Oesch, Daniel, and Jorge Rodríguez Menés, "Upgrading or polarization? Occupational change in Britain, Germany, Spain and Switzerland, 1990–2008", (2011)

Oesch, Daniel, and Jorge Rodríguez Menés, 2011, "Upgrading or polarization? Occupational change in Britain, Germany, Spain and Switzerland, 1990–2008", Socio-Economic Review, 9(3): 503-531.

We analyse occupational change over the last two decades in Britain, Germany, Spain and Switzerland: which jobs have been expanding—high-paid jobs, low-paid jobs or both? Based on individual-level data, four hypotheses are examined: skill-biased technical change, routinization, skill supply evolution and wage-setting institutions. We find massive occupational upgrading which matches educational expansion: employment expanded most at the top of the occupational hierarchy, among managers and professionals. In parallel, intermediary occupations (clerks and production workers) declined relative to those at the bottom (interpersonal service workers). This U-shaped pattern of upgrading is consistent with the routinization hypothesis: technology seems a better substitute for average-paid clerical and manufacturing jobs than for low-end interpersonal service jobs. Yet country differences in low-paid services suggest that wage-setting institutions channel technological change into more or less polarized patterns of upgrading. Moreover, immigration surges in Britain and Spain seem decisive in having provided the low-skilled labour supply necessary to fill low-paid jobs.

 

この論文では、過去20年間の、イギリス、ドイツ、スペイン、スイスにおける職業の変化を分析する。拡大する高賃金の仕事とは、低賃金の仕事とは、どんな仕事だっただろうか?個人レベルのデータに基づき、次の4つの仮説が検証された:技能偏向的技術変化、単調化、技能供給の変化、そして賃金設定制度である。我々は、教育レベルの上昇という事実に一致する、大規模な職業のアップグレードを発見した。職業ハイアラーキーの上位である管理職や専門職で雇用が拡大しており、同時に、下位の職業(対人的サービス労働者)と比べて、中間的な職業(事務や生産労働者)は相対的に減少していた。このU字型のアップグレードのパターンは、単調化仮説と合致している。技術は、下位の対人的サービスの仕事よりも、平均的な給与を得る事務や製造業の仕事を代替したようである。しかし、低賃金のサービス職に関する国による違いは、賃金設定制度が、技術変化を、多かれ少なかれ両極化した上昇パターンにつなげる経路となっていることを示している。さらに、イギリスとスペインにおける移民の急増は、低賃金の仕事に就く低技能の労働力を供給する際に決定的であったようである。

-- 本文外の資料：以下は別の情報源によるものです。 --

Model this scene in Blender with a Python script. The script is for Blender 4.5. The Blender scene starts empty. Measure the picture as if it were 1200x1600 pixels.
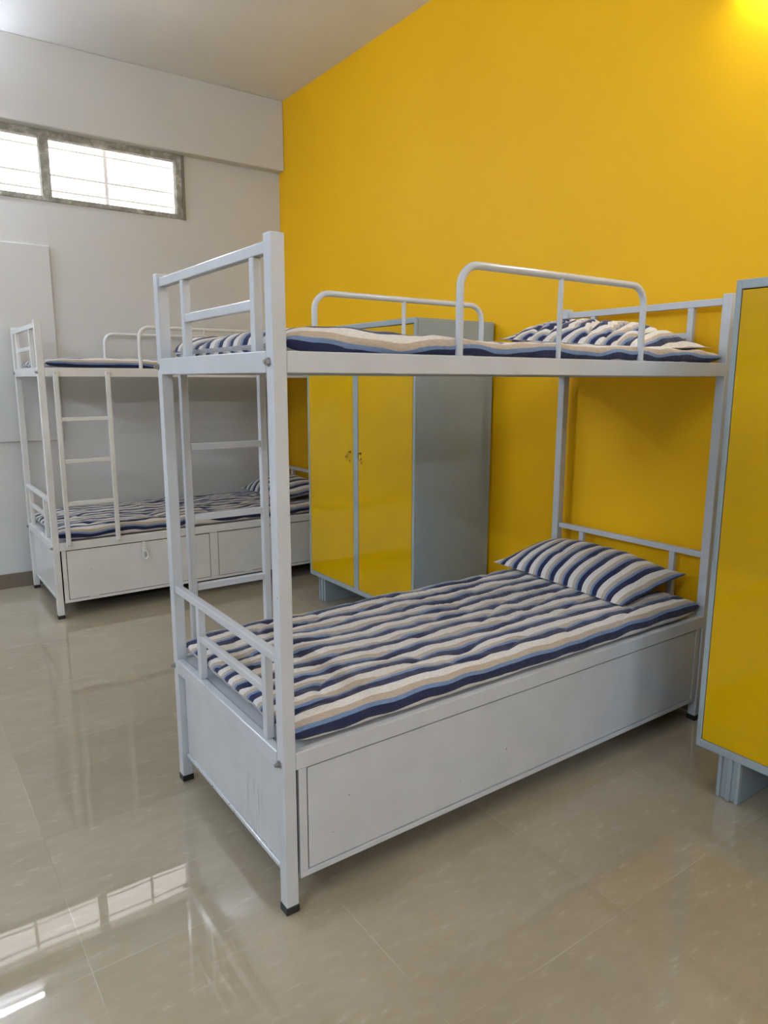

ミクロレベルのデータと職業の細分類を用いて、イギリス、ドイツ、スペイン、スイスの1990/1991年から2007/2008年の職業構造の変化を分析。4つの仮説を検討し、各国の共通性と異質性を描き出している。

職業構造の変化やそれに伴う賃金格差の変化を説明するうえで、技能偏向的技術変化(SBTC)仮説はよく参照される。しかし、この仮説だけでは、過去20年間の職業構造の変化を説明できない。技術変化は高技能の仕事を増加させただけでなく、単調で技術によって置き換え可能な中間レベルの仕事(事務や工場での仕事など)を減少させた。そして、技術によって置き換え可能ではない、対人的なサービス職が増加し、中間層の空洞化が起こったのである。

ただし、興味深いところは、どの国も、同じように技術変化の影響を受けたわけではない、ということである。筆者らによれば、「労働市場における受給と供給の要因は、常に制度的メカニズムで経路付けられている」。職業構造の分極化が進んだのは、スペインとイギリスであった。たとえば、弱いユニオン、賃金決定制度が調整されてない、失業補償の代替率が低いなど、イギリスでは低賃金のサービスの仕事を創出するコストが、他の国と比べて低い。こういった制度的な違いが、各国の違いをもたらしたようである。